Auch dem Henker widmete Thunderbolt einen Aufsatz. Charles-Henri Sanson zählt zu den berühmtesten Männern Frankreichs. Sein Amt versieht er ohne Freude, doch mit Fleiß. Er hat in Paris keinen Kollegen. Gegenwärtig richtet er im Akkord hin. Er exekutiert Gegner:innen und Anhänger:innen der Revolution ohne Ansehen der Person. Das Amt ist im Erbgang auf ihn gekommen und wird so weitergehen. 

Thunderbolt nennt Paris die größte Favela Europas. Seinen Leser:innen begegnet er von oben herab. Nur wer belehrt werden will, findet in Thunderbolts Revolverreportagen Genuss. Alle anderen fühlen sich von der Überheblichkeit des Autors abgestoßen.
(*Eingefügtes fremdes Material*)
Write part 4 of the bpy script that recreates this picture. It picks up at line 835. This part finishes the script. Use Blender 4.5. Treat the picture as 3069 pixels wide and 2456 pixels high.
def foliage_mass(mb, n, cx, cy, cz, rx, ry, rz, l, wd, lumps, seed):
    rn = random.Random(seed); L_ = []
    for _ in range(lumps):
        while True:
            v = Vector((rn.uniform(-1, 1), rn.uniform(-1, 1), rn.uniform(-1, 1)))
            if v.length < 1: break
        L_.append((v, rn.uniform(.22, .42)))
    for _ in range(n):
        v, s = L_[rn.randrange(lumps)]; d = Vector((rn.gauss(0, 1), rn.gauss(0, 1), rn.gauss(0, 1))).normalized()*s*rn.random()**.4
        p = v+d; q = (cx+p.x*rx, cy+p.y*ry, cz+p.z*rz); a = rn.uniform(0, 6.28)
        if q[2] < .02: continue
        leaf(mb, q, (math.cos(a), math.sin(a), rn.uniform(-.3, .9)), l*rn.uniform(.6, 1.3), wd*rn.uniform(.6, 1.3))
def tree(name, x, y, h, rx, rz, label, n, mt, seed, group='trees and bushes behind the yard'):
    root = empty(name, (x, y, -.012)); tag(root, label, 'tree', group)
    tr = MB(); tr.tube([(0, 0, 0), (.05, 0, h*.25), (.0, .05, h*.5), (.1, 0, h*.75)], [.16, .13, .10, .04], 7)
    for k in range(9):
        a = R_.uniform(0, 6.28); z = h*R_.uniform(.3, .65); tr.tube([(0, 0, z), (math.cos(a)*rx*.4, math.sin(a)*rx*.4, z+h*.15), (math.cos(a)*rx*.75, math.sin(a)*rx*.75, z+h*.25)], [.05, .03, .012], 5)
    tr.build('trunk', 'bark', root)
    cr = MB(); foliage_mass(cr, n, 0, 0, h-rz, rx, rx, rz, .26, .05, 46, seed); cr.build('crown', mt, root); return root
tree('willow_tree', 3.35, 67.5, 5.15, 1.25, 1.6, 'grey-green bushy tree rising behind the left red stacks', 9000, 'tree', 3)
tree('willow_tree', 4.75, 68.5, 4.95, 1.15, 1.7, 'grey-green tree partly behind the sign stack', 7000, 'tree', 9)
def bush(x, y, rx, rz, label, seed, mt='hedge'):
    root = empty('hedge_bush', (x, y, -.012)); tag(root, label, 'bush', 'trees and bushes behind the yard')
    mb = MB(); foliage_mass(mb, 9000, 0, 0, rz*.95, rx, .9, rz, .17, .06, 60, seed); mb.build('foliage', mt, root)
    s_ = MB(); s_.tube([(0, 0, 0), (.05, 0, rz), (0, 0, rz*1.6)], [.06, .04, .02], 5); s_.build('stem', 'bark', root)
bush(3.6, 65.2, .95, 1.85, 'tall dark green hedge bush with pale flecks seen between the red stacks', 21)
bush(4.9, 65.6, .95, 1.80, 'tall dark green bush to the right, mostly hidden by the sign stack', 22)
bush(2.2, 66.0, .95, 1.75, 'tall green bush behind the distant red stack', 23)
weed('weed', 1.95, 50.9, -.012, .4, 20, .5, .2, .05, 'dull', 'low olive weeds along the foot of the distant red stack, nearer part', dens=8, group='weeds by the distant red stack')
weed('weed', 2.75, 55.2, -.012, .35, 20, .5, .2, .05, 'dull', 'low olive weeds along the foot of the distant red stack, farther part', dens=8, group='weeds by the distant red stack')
Bis zur Revolution erhielten nur Schranzen das königliche Privileg, ein Casino/Freudenhaus führen zu dürfen. Thunderbolt hält sich damit auf, dass die niedrigsten Höflinge zu entthronen, noch niemand bereit war. Er stiefelt durch Akademien der Liederlichkeit und berichtet von Schnapphähnen mit am Leib schmählich verborgenen Waffen und manchen charmanten Compagnien aus Gefallenen, Verstoßenen, Versprengten und Geächteten. Die derangierte Oberschicht schickt ihre Emissäre in diese Sphäre.

Für einen Louisdor kann man die Nacht durchtanzen. Parolen und Klopfzeichen dichten das Geschehen gegen die Revolutionswächter:innen ab. In den Verließen des Vergnügens kursieren noch die Titel des Ancien Régime. Gräfinnen treiben die Kuppelei so weit, dass sie ihre Töchter anbieten. Thunderbolt erscheint die entmachtete Aristokratie ganz bedeutungslos. Dass sie so schlapp und verworfen die Revolution einfach überleben wird, um bei der nächsten Restauration wieder aufzuerstehen, ist für den Vorgänger von Gertrude Stein und Ernest Hemingway (als publizierenden Amerikaner in Paris) unvorstellbar.